**Instruction**. Repeat every line exactly, keeping the pictures out of the copy.
****
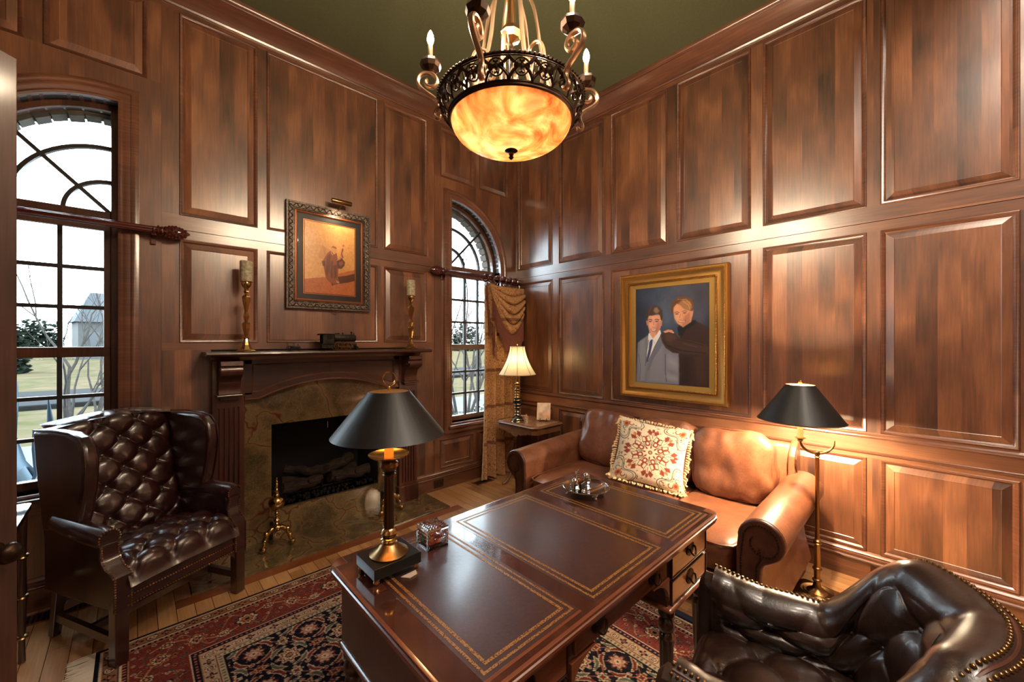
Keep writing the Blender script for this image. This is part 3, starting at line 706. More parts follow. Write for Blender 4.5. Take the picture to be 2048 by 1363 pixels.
# candlesticks and candles
def candlestick(u, label, clabel):
    t = thing('candlestick', label, 'candlestick', (u, -.15, 1.5205), .4, 'pair of brass candlesticks on the mantel')
    m = MB(); m.lathe([(.0, 0), (.062, 0), (.064, .006), (.052, .012), (.040, .022), (.026, .05), (.020, .075), (.014, .095), (.020, .102), (.012, .110)], 8); m.build('foot', M['brass'], t)
    m = MB(); m.lathe([(.012, .108), (.014, .12), (.026, .175), (.030, .205), (.024, .215), (.012, .225), (.016, .24), (.022, .262), (.016, .285), (.012, .295)], 6); m.build('lower_baluster', M['brass'], t)
    m = MB(); m.lathe([(.012, .293), (.014, .31), (.028, .375), (.031, .405), (.024, .416), (.012, .424), (.013, .436), (.020, .445), (.013, .455)], 6); m.build('upper_baluster', M['brass'], t)
    m = MB(); m.lathe([(.013, .453), (.014, .47), (.030, .490), (.034, .505), (.032, .515), (.040, .520), (.040, .524), (.0, .524)], 16); m.build('cup', M['brass'], t, smooth=True, angle=40)
    c = MB(); c.lathe([(.0, 0), (.040, 0), (.041, .004), (.041, .145), (.038, .150), (.030, .147), (.0, .145)], 24); o = c.build('pillar_candle', M['candle'], smooth=True); o.location = (u, -.15, 1.5205+.5245)
    tag(o, clabel, 'candle', 'mottled pillar candles on the brass sticks')
candlestick(-2.955, 'tall faceted brass candlestick at the left end of the mantel', 'mottled grey-cream pillar candle on the left candlestick')
candlestick(-1.588, 'tall faceted brass candlestick at the right end of the mantel', 'mottled grey-cream pillar candle on the right candlestick')

# toy locomotive
M['loco'] = (lambda t: t.set(col=t.ramp(t.noise(t.coord(), 40, 4), [(.35, srgb(24, 20, 17)), (.7, srgb(58, 48, 38))]), rough=.55, metal=.5))(NT('blackened_model_metal')).m
t = thing('model_locomotive', 'dark metal model steam locomotive in the middle of the mantel', 'model train', (-2.30, -.16, 1.5205))
m = MB(); m.lathe([(.0, -.03), (.030, -.03), (.032, -.025), (.032, .150), (.028, .156), (.0, .158)], 18, (0.0, 0, .105), 'X'); m.build('boiler', M['loco'], t, smooth=True)
m = MB(); m.box(-.125, -.03, -.040, -.036, .06, .135); m.box(-.125, -.03, .036, .040, .06, .135); m.box(-.034, -.03, -.04, .04, .06, .135); m.box(-.14, -.025, -.048, .048, .135, .141); m.box(-.148, -.14, -.044, .044, .128, .136); m.box(-.125, -.03, -.04, .04, .055, .062); m.box(-.13, -.02, -.03, .03, .02, .06); m.build('cab', M['loco'], t)
m = MB(); m.box(-.092, -.055, -.0415, -.0402, .095, .128); m.build('cab_window', M['soot'], t)
m = MB(); m.box(-.12, .16, -.026, .026, .040, .060); m.build('chassis', M['loco'], t)
for x, r, h in ((.015, .010, .012), (.05, .008, .015), (.125, .009, .024), (.145, .007, .012), (-.005, .012, .010)):
    m = MB(); m.lathe([(r*.7, .132), (r*.7, .136+h*.5), (r, .136+h*.8), (r*.9, .136+h), (0, .137+h)], 10, (x, 0, 0)); m.build('stack' if h > .02 else 'dome', M['loco'], t)
def spoked(par, x, y, z, r, n=9, nm='wheel', mat=None):
    m = MB(); m.tube([(x+r*math.cos(a), y, z+r*math.sin(a)) for a in [k*2*PI/20 for k in range(20)]], r*.10, 6, closed=True, cap=False)
    for k in range(n): a = 2*PI*k/n; m.tube([(x, y, z), (x+r*math.cos(a), y, z+r*math.sin(a))], r*.05, 4)
    m.lathe([(0, -r*.15), (r*.18, -r*.15), (r*.18, r*.15), (0, r*.15)], 8, (x, y, z), 'Y'); m.build(nm, mat or M['abrass'], par)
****
**Task solution**.
Keep writing the Blender script for this image. This is part 3, starting at line 706. More parts follow. Write for Blender 4.5. Take the picture to be 2048 by 1363 pixels.
# candlesticks and candles
def candlestick(u, label, clabel):
    t = thing('candlestick', label, 'candlestick', (u, -.15, 1.5205), .4, 'pair of brass candlesticks on the mantel')
    m = MB(); m.lathe([(.0, 0), (.062, 0), (.064, .006), (.052, .012), (.040, .022), (.026, .05), (.020, .075), (.014, .095), (.020, .102), (.012, .110)], 8); m.build('foot', M['brass'], t)
    m = MB(); m.lathe([(.012, .108), (.014, .12), (.026, .175), (.030, .205), (.024, .215), (.012, .225), (.016, .24), (.022, .262), (.016, .285), (.012, .295)], 6); m.build('lower_baluster', M['brass'], t)
    m = MB(); m.lathe([(.012, .293), (.014, .31), (.028, .375), (.031, .405), (.024, .416), (.012, .424), (.013, .436), (.020, .445), (.013, .455)], 6); m.build('upper_baluster', M['brass'], t)
    m = MB(); m.lathe([(.013, .453), (.014, .47), (.030, .490), (.034, .505), (.032, .515), (.040, .520), (.040, .524), (.0, .524)], 16); m.build('cup', M['brass'], t, smooth=True, angle=40)
    c = MB(); c.lathe([(.0, 0), (.040, 0), (.041, .004), (.041, .145), (.038, .150), (.030, .147), (.0, .145)], 24); o = c.build('pillar_candle', M['candle'], smooth=True); o.location = (u, -.15, 1.5205+.5245)
    tag(o, clabel, 'candle', 'mottled pillar candles on the brass sticks')
candlestick(-2.955, 'tall faceted brass candlestick at the left end of the mantel', 'mottled grey-cream pillar candle on the left candlestick')
candlestick(-1.588, 'tall faceted brass candlestick at the right end of the mantel', 'mottled grey-cream pillar candle on the right candlestick')

# toy locomotive
M['loco'] = (lambda t: t.set(col=t.ramp(t.noise(t.coord(), 40, 4), [(.35, srgb(24, 20, 17)), (.7, srgb(58, 48, 38))]), rough=.55, metal=.5))(NT('blackened_model_metal')).m
t = thing('model_locomotive', 'dark metal model steam locomotive in the middle of the mantel', 'model train', (-2.30, -.16, 1.5205))
m = MB(); m.lathe([(.0, -.03), (.030, -.03), (.032, -.025), (.032, .150), (.028, .156), (.0, .158)], 18, (0.0, 0, .105), 'X'); m.build('boiler', M['loco'], t, smooth=True)
m = MB(); m.box(-.125, -.03, -.040, -.036, .06, .135); m.box(-.125, -.03, .036, .040, .06, .135); m.box(-.034, -.03, -.04, .04, .06, .135); m.box(-.14, -.025, -.048, .048, .135, .141); m.box(-.148, -.14, -.044, .044, .128, .136); m.box(-.125, -.03, -.04, .04, .055, .062); m.box(-.13, -.02, -.03, .03, .02, .06); m.build('cab', M['loco'], t)
m = MB(); m.box(-.092, -.055, -.0415, -.0402, .095, .128); m.build('cab_window', M['soot'], t)
m = MB(); m.box(-.12, .16, -.026, .026, .040, .060); m.build('chassis', M['loco'], t)
for x, r, h in ((.015, .010, .012), (.05, .008, .015), (.125, .009, .024), (.145, .007, .012), (-.005, .012, .010)):
    m = MB(); m.lathe([(r*.7, .132), (r*.7, .136+h*.5), (r, .136+h*.8), (r*.9, .136+h), (0, .137+h)], 10, (x, 0, 0)); m.build('stack' if h > .02 else 'dome', M['loco'], t)
def spoked(par, x, y, z, r, n=9, nm='wheel', mat=None):
    m = MB(); m.tube([(x+r*math.cos(a), y, z+r*math.sin(a)) for a in [k*2*PI/20 for k in range(20)]], r*.10, 6, closed=True, cap=False)
    for k in range(n): a = 2*PI*k/n; m.tube([(x, y, z), (x+r*math.cos(a), y, z+r*math.sin(a))], r*.05, 4)
    m.lathe([(0, -r*.15), (r*.18, -r*.15), (r*.18, r*.15), (0, r*.15)], 8, (x, y, z), 'Y'); m.build(nm, mat or M['abrass'], par)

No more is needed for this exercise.